İkinci Dünya Savaşı sonrası modern mimarinin Avrupa’daki yansımaları, bütün dünyaya yayıldığı gibi, ülkemizde de etkili oldu. Bu, zaman içinde kaçınılmaz mimari bir form olarak kendini dayattı. En son benim de sevdiğim ve takdir ettiğim, daha minimalist yaklaşımlar ortaya çıktı ama bugün hala sadece ve mutlaka 90 derece ile çizilmiş planlar ve cephelerle, sert mimari üslup kararlarıyla devam etmeyi gerekli bulmuyorum.

Kendi mimarimizde yenilikçi olmaya, yeni şeyler üretmeye dikkat ediyoruz. Eğer imkan varsa Türk evi plan tipinden birtakım projeler adapte etmeyi seviyoruz. Apartman tiplerinde, özellikle dört odalılarda sofalı hatta bazı alçak apartmanlarımızda eyvanları olan planlar oluşturmayı seviyoruz. Koridor sevmeyiz ve mümkünse yapmayız. Sofaya açılan odalar gibi planlar oluşturmaya çalışıyoruz.

PK: Projelerinizde sürdürülebilirlik kavramını nasıl ele alıyorsunuz?

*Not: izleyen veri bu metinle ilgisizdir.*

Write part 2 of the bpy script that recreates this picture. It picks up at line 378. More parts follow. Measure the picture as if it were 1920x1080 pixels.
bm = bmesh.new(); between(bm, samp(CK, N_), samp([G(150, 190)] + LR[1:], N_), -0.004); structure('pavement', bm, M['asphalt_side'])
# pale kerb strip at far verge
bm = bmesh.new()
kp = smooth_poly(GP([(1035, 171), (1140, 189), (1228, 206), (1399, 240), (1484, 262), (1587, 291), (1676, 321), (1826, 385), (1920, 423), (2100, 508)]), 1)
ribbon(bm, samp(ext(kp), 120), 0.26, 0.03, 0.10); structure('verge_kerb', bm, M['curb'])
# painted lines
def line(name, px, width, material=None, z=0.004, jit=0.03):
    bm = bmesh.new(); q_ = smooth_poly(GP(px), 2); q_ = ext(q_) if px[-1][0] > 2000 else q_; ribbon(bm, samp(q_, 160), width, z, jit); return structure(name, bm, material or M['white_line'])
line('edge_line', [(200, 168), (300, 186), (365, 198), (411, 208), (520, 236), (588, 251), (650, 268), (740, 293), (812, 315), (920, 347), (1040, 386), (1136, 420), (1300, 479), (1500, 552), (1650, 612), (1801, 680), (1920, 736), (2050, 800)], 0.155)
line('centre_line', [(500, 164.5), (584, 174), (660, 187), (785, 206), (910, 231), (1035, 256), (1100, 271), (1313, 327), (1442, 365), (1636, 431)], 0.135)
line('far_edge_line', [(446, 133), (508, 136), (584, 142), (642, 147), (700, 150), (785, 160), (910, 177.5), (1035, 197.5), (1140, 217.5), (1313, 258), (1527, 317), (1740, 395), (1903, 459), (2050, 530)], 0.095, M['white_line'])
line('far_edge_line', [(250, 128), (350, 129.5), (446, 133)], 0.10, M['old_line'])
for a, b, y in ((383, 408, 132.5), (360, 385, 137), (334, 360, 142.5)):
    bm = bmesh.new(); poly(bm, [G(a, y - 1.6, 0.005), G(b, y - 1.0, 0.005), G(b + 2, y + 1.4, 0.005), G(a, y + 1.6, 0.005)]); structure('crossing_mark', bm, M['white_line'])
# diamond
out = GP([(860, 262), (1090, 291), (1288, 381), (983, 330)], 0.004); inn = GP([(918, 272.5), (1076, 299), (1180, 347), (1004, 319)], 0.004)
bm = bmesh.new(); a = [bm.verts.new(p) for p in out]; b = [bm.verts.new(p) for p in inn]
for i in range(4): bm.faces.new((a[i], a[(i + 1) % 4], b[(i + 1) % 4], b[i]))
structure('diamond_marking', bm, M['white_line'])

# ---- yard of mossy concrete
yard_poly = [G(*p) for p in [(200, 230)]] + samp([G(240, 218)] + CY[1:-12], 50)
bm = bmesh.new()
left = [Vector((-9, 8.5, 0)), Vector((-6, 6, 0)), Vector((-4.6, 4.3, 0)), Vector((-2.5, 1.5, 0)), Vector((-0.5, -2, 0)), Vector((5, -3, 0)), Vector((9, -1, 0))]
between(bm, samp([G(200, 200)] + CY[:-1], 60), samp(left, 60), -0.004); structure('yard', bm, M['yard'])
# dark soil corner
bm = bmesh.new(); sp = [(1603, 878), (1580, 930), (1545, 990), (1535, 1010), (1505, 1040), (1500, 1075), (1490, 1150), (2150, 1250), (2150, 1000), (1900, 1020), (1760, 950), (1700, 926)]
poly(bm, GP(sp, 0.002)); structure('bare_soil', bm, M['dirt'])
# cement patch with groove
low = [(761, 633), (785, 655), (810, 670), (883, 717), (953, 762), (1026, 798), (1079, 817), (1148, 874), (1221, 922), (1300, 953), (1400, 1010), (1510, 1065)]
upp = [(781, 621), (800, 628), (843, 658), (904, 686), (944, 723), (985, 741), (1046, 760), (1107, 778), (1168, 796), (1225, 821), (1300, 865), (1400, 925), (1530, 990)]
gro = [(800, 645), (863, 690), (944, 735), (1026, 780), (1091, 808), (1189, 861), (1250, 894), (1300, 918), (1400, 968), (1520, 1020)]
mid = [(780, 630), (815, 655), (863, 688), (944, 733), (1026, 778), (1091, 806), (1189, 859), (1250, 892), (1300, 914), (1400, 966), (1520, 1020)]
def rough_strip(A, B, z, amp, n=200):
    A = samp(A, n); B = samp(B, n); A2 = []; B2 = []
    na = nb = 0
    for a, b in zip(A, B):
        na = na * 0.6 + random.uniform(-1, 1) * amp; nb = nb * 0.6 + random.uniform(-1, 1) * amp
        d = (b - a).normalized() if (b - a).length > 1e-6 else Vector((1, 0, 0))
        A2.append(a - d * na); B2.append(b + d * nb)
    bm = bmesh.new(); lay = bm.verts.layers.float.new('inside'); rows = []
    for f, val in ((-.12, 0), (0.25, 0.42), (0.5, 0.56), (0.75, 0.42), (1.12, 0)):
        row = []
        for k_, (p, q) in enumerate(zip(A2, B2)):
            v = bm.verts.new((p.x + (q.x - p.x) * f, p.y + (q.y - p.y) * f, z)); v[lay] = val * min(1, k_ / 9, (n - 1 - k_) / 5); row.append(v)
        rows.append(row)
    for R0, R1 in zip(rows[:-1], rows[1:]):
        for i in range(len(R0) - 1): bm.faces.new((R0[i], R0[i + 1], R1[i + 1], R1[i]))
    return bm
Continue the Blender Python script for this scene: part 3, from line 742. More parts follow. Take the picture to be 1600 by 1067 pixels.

ME: Günümüz global problemlerinin en önemlilerinden biri olan “çevreyi tüketmek” konusuna en yapıcı cevap bu kavramdır. Bunun gereklerini yapmamız gerekiyor. Akasya Kent Etabı’nda binamız sertifikalı yeşil bina olacak. Diğer projelerimizde en azından kullandığımız malzemeler, yalıtımlar, suyun geri dönüşümü konusunda çok dikkatli ve özenli seçimler yapıyoruz. Artık kimyasal temizleme ile gölet yapmıyoruz. Mutlaka biyolojik arıtma kullanıyoruz. Binalarımızda kullandığımız bahçelerimiz yeşille insanı yaklaştırıyor. Çok yüksek katlı binalarımızda dahi açılır doğrama tercih ediyoruz. Bunlar iklimlendirme sistemlerinin dışına çıkarabiliyor projelerimizi. Bu konuda elimizden geleni yapmaya çalışıyoruz. İşverenin katkısı da çok önemli. İşveren mimarın önünü açtıkça bu konunun gelişeceğini ve daha iyi noktalara geleceğini düşünüyorum.


Bursa Modern Gallery

PK: Ulusal veya uluslararası ölçekte mimari proje yarışmalarına katılıyor musunuz? Ödül aldınız mı?

ME: Geçen sene SEV Vakfı’nın Lisesi için davetli bir yarışması vardı, sanırım 7 ofis katıldı. Bizim projemiz birinci oldu. Projeyi keyifle geliştirdik.

Ottomare projemiz de davetli enternasyonal bir yarışma projesinin sonucudur.

Yoğun iş tempomuz bizi yarışmalara girmekten alıkoyuyor. Sürekli nefes nefese proje yetiştiriyoruz. Bizim ödülümüz çizdiğimiz her çizginin 3. boyuta yükselip inşa ediliyor olması.